As I was physically far away from where the disaster struck and in view of its unprecedented scale, I do not think I can point to any concrete lessons learnt by me personally as regards avoiding the disaster or ameliorating the situation in the immediate aftermath.  At the same time, I daresay many people will agree with me that, having faced a natural disaster of this magnitude, we should never underestimate the power of nature.  Moreover, even when it is difficult to manage or alleviate the situation, it is incumbent upon us to disseminate the relevant information with the utmost transparency and urgency.



4.       Considering your previous experience as Consul General, could you tell us about the response of Japanese residents of the UK to the disaster?

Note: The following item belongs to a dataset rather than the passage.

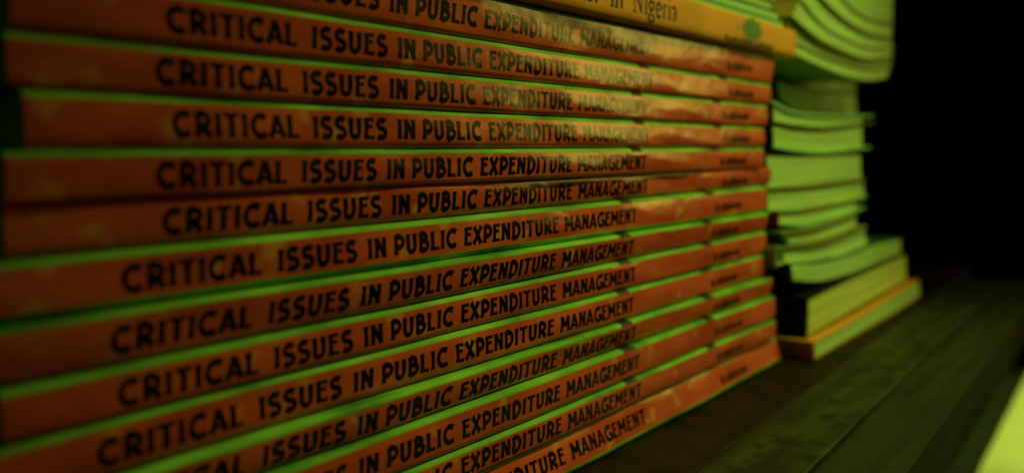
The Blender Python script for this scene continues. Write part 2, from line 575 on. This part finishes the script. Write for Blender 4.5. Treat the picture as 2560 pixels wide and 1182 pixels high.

Minister Noda with violinist Lisa Ueda at her charity recital ©the Daiwa Anglo-Japanese Foundation

Not surprisingly, during the first few days the enquiries we had from Japanese residents were mainly concerned with the safety of family members and acquaintances in the affected areas. Very soon after that, however, I was most  impressed to learn that many people in the Japanese community here had also started looking for ways in which they could help.  I have referred to the charity events organised by British people to raise assistance for the victims, but many Japanese, either on their own initiative or in cooperation with British friends and colleagues, engaged in similar activities.  There are examples of mothers and young pupils as well as university students arranging charity events.  The Embassy, responding to suggestions that it should accept donations, took on this role, and so far the warm thoughts of so many people have been translated into a sum of over £400,000.  Contributions from these funds are regularly sent to the devastated areas via the Japanese Red Cross.  I would like to thank the members of the Japanese community here for their tremendous goodwill and enthusiasm.


5.       Could you give us an overall account of your previous work here as Consul General?

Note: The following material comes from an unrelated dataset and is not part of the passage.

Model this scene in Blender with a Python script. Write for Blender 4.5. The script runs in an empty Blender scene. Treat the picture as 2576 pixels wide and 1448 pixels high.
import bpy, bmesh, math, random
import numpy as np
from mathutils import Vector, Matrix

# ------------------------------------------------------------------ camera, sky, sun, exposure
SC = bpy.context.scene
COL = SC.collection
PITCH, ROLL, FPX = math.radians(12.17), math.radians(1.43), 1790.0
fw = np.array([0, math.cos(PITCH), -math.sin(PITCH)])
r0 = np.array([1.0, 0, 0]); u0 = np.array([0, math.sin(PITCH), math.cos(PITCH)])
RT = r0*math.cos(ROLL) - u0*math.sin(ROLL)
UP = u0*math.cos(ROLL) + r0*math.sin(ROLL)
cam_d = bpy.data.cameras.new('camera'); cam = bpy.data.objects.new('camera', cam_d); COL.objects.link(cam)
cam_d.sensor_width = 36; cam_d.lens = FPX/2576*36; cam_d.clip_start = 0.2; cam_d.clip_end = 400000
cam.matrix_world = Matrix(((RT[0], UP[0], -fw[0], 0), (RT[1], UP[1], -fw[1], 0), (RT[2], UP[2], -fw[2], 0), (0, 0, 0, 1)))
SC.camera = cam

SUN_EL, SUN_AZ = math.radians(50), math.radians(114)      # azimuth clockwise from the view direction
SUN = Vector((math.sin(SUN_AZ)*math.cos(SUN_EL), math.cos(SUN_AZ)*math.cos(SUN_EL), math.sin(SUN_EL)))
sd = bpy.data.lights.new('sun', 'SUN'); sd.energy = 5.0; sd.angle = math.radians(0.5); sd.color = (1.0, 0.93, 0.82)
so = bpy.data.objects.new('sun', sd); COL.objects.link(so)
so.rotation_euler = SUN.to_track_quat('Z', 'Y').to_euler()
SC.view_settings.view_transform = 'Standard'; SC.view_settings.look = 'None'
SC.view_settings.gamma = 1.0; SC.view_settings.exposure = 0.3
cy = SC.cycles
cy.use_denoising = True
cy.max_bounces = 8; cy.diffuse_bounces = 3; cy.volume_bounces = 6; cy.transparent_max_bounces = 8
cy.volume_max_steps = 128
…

There is a long- and widely-established Japanese community in the UK and it is an important part of our work to extend assistance to its members.  The Embassy’s duties in this field range from everyday things such as dealing with passports, visas and identity documents to assisting with matters to do with schools, the Japanese cemetery, immigration issues and residence permits together with helping to keep Japanese citizens safe from crime and accidents and extending help to Japanese businesses in the UK.

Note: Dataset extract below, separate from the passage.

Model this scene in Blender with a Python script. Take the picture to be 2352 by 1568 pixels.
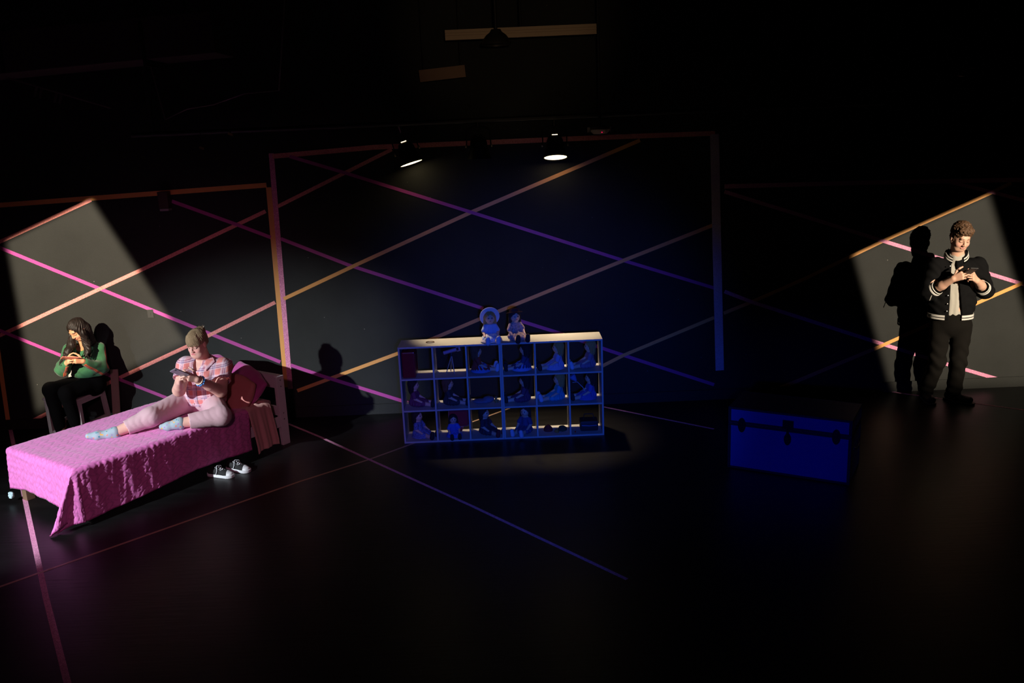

In general, my impression is that the Japanese community participates in and contributes to British society in quite a respectable manner.  In fact, it might be the case that the Japanese community has tended to be less visible because of this.  The Embassy and Consulate General could perhaps do more to make the role and contribution of the Japanese community more visible in British society.


6.       How do you like to spend your free time?  Is there anything you particularly enjoy about being in Britain?


Unfortunately, so far my work has kept me busy even at weekends.  Apart from going to Tesco or Sainsbury’s to do the weekly shopping with my wife, playing tennis with my son in an effort to get a minimum of exercise or practising something on the  piano to slow down my physical and mental ageing process, I have not yet been able to do much to deepen my understanding of the UK. One small pleasure I might mention at this stage is afternoon tea.  When one considers the quality, quantity and sheer variety of ingredients involved, I really enjoy taking afternoon tea as a sort of substitute for lunch.  I think it is something that need not be restricted to the UK but should be popularised around the world.


Of course, now that we are being blessed with pleasant weather, my family, including our daughter, who is supposed to visit here from Tokyo during the summer recess from her high school, is looking forward to visiting many parts of the UK in the coming months and really getting to know this beautiful country.